The vacuum characterization allows to go down to 10-1 mb in 2 minutes with the mechanical pump; with the diffusion pump built up to 10-4 mb in 15 minutes.

The vacuum characterization for the mechanical pump is shown in Fig. 4.

Source: the authors

Figura 4 Pressure vs time graph for the mechanical pump.  

For phase II, the deposition chamber for the continuous arc technique is built and the system assemblage is shown in Fig. 5.

Source: the authors

Figure 5 Assemblage of the continuous arc system. 

In parallel, a sputtering source is built, and the same vacuum system is used to assemble the magnetron sputtering system. The second phase (design and construction of the arc sources) starts with the construction of the sputtering source. The corresponding assemblage is shown in Fig. 6.

Source: the authors

Figure 6 Assemblage of sputtering source and vacuum system and chamber.  
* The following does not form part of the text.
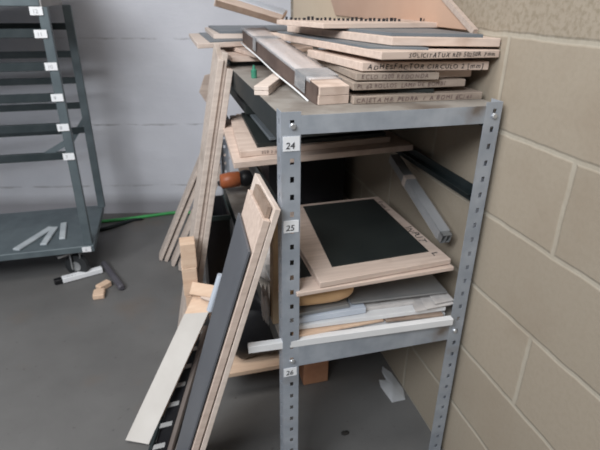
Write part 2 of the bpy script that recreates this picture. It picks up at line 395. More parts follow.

The equipment set-up and validation allowed for copper coatings to be made, using a commercial copper foil. One of the films obtained is shown in Fig. 7.

Source: the authors

Figure 7 Copper coating on a glass substrate holder.  

4. Conclusions

Learning based on formative projects facilitates the development of professional competencies in engineering because students have the opportunity to face relevant problems of their context, analyze them, and propose solutions.

The fact of facing a real engineering problem, such as the appropriation of a technology, promotes meaningful learning, reflection on action and the ability to formulate strategies for technological innovation, as evidenced by the collective knowledge built throughout the project.

In situated learning, the interaction between project participants and other external actors dynamizes the training process because the exchange of information between individuals who have different levels of knowledge (peers, teachers and experts in the environment) promotes a modification of the student's schemas, who ends up generating learning, as well as improving motivation to the extent that student discovers that he/she can build a professional life project.

It is possible to build low-cost cathodic arc deposition equipment, functional for formative research.